The women’s softball team has a big dream. The project for women’s softball just recently started with a team consisting mostly pesäpallo players from the Superpesis, the highest level of pesäpallo in Finland. The goal is to be part of the 2028 Olympic games but they have set their goals even higher in short term: “the plan is to be on the medals in European Championship in three years. The ultimate goal is to win it,” Ropponen declares.
Is there a chance we see a Finnish baseball player in the MLB in the future? It could happen. Konsta Kurikka from Sotkamon Jymy has set his goals to someday play in the MLB. He throws a ball at 90+mph and has had a tryout in Germany and played in Spain. His team representatives in Spain expect him to be one of the top pitchers in Europe in the future. It remains to be seen if he continues to chase his dream. Another name to put behind your ear is Kai Francis who currently plays in Gonzaga Univerisity. He is a hard-throwing pitcher who is currently ranked by scouts to be a third or fourth-round draft pick in the future.
There has been one Finnish-born player in the MLB. Meet John Michaelson. Born in 1894 in Taivalkoski, Finland, his family moved to the United States when he was 14 years old. He made two appearances for the Chicago White Sox in 1921. He pitched 2.1 innings, facing 11 batters, he gave up four hits, three earned runs, and recorded one strikeout. He lived a long life in the States, passing away at the age of 74, in 1968. I’m planning to get his White Sox jersey.
The historic first game between Superpesis teams playing baseball was played in Seinäjoki on 26 February 2022. Both teams, Seinäjoen JymyJussit and Hyvinkään Tahko, fielded teams that were put together with youth players, former pesäpallo players and retired baseball players. Although the game was more of a scrimmage, playing only a couple of innings and had one inning consisting, at least on my calculations six outs, one thing was evident. The players were having fun! We saw a couple of good hits, an inside-the-park home run, and stolen bases. One player stole second base, ran through the base just to celebrate the fact that he manage to steal it. He was tagged out but referees let him stay in the game due to a lack of knowledge of the rules. He eventually went on to score a run. There was even a great double-play converted and one of the players shouted that he is ready to sign for the Yankees for $500,000. Talk about a bargain.

Finnish Baseball League vetarans Heikki Valkama and Tomio Pihkala
So history in the books. It kind of makes you wonder though. What if Lauri Pihkala had fallen in love with the game when he went to see it over a hundred years ago in the United States? What if he would have met someone like Brett Phillips in the stands.
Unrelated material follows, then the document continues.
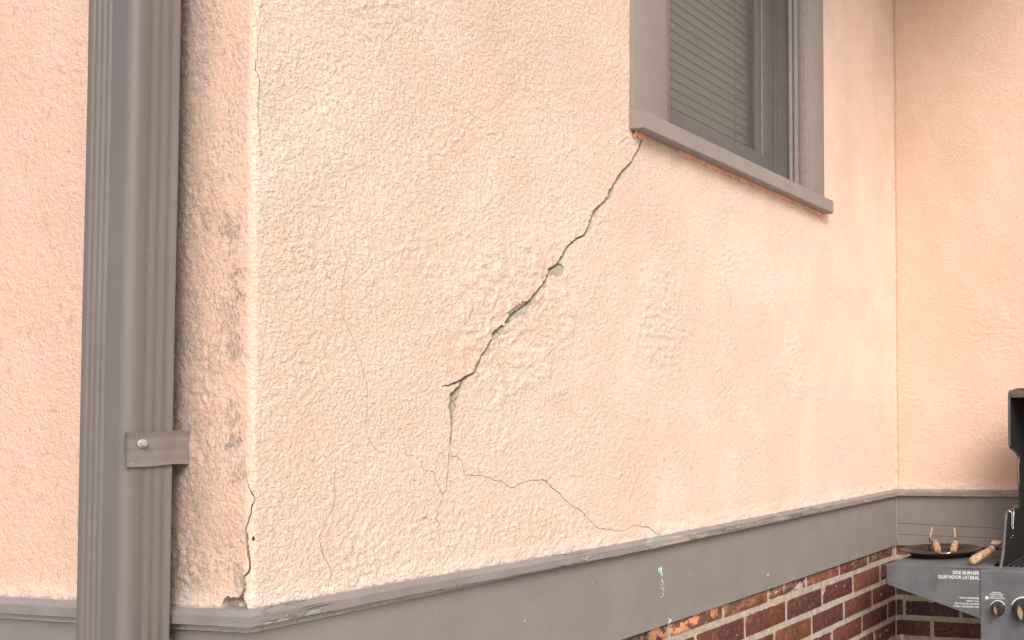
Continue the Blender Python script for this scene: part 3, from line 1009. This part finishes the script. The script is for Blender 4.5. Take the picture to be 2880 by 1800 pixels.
bm.faces.new([bm.verts.new(p) for p in ((OX0, 0.1195, OZ0 + 0.098), (OX1 - 0.06, 0.1195, OZ0 + 0.098), (OX1 - 0.06, 0.1195, OZ1), (OX0, 0.1195, OZ1))])
from_bm("pane", bm, M_glass.m, sash)
bm = bmesh.new()
vs4 = [bm.verts.new(p) for p in ((OX0 + 0.01, 0.047, OZ0 + 0.004), (OX1 - 0.01, 0.047, OZ0 + 0.004), (OX1 - 0.01, 0.047, OZ1), (OX0 + 0.01, 0.047, OZ1))]
bm.faces.new(vs4)
from_bm("screen", bm, M_screen.m, win)
bm = bmesh.new()
z = OZ0 + 0.105
while z < OZ1 + 0.02:
    n = 6
    prev = None
    for k in range(n + 1):
        tt = k / n
        yy = 0.153 - 0.0065 * tt - 0.0022 * math.sin(math.pi * tt); zz = z + 0.0275 * (1 - tt)
        cur = [bm.verts.new((OX0 - 0.01, yy, zz)), bm.verts.new((OX1 - 0.012, yy, zz))]
        if prev:
            bm.faces.new((prev[0], prev[1], cur[1], cur[0]))
        prev = cur
    z += 0.0235
blind = from_bm("blind", bm, M_blind, win, True, 60)
bm = bmesh.new()
for x in (OX0 + 0.13, OX1 - 0.13):
    tube(bm, [(x, 0.1385, OZ0 + 0.1), (x, 0.1385, OZ1)], 0.0008, 6)
from_bm("cord", bm, plain("cord", (0.5, 0.48, 0.42), 0.7), blind)
bm = bmesh.new()
box(bm, 0.55, 1.75, 0.21, 0.9, 1.80, 3.1)
f = min(bm.faces, key=lambda f: f.calc_center_median().y)
bm.faces.remove(f)
from_bm("dark_room", bm, M_dark, win)
# ragged bead of old orange coat where stucco meets the underside of the sill
bm = bmesh.new()
rs = np.random.RandomState(5)
prev = None
for k, x in enumerate(np.arange(0.735, 1.565, 0.004)):
    a = float(pn(np.array([x * 55]), np.array([0.3]), 81)[0]); b = float(pn(np.array([x * 140]), np.array([1.3]), 82)[0])
    gap = float(sstep(.0, .012, np.array(abs(x - 0.835) - 0.045)))
    t0 = (0.0028 + 0.0016 * a + 0.0014 * b) * gap + 0.0003
    dn = (0.007 + 0.005 * a + 0.004 * b) * gap + 0.0006
    ring = []
    for q in range(6):
        an = math.pi / 2 * q / 5
        ring.append(bm.verts.new((x + rs.uniform(-.0012, .0012), -0.0005 - t0 * math.cos(an) * (1 + 0.2 * rs.uniform(-1, 1)), 1.9262 - dn * math.sin(an) * (1 + 0.12 * rs.uniform(-1, 1)))))
    if prev:
        for q in range(5):
            bm.faces.new((prev[q], prev[q + 1], ring[q + 1], ring[q]))
    prev = ring
from_bm("old_plaster_bead", bm, plain("orange_old_coat", (0.78, 0.45, 0.29), 0.9, var=0.18, scale=90, bump=0.002, spec=0.1), win, True, 60)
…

Brett telling him that “baseball is fun, man” as they ran out of the stadium. Pretending to be aeroplanes on the streets. Pihkala would have returned home and said “Baseball is the way to get people into sports!” Could Finland have become a baseball-crazy country like Japan? We will never know and maybe it all turned out just great. Diversity is good.
All and all that game showed what baseball is all about. Also what this vision of these two sports working together is aiming for. Baseball and softball are fun! Pesäpallo is fun! Working together they could support each other and grow together. One federation, one strategy, three sports!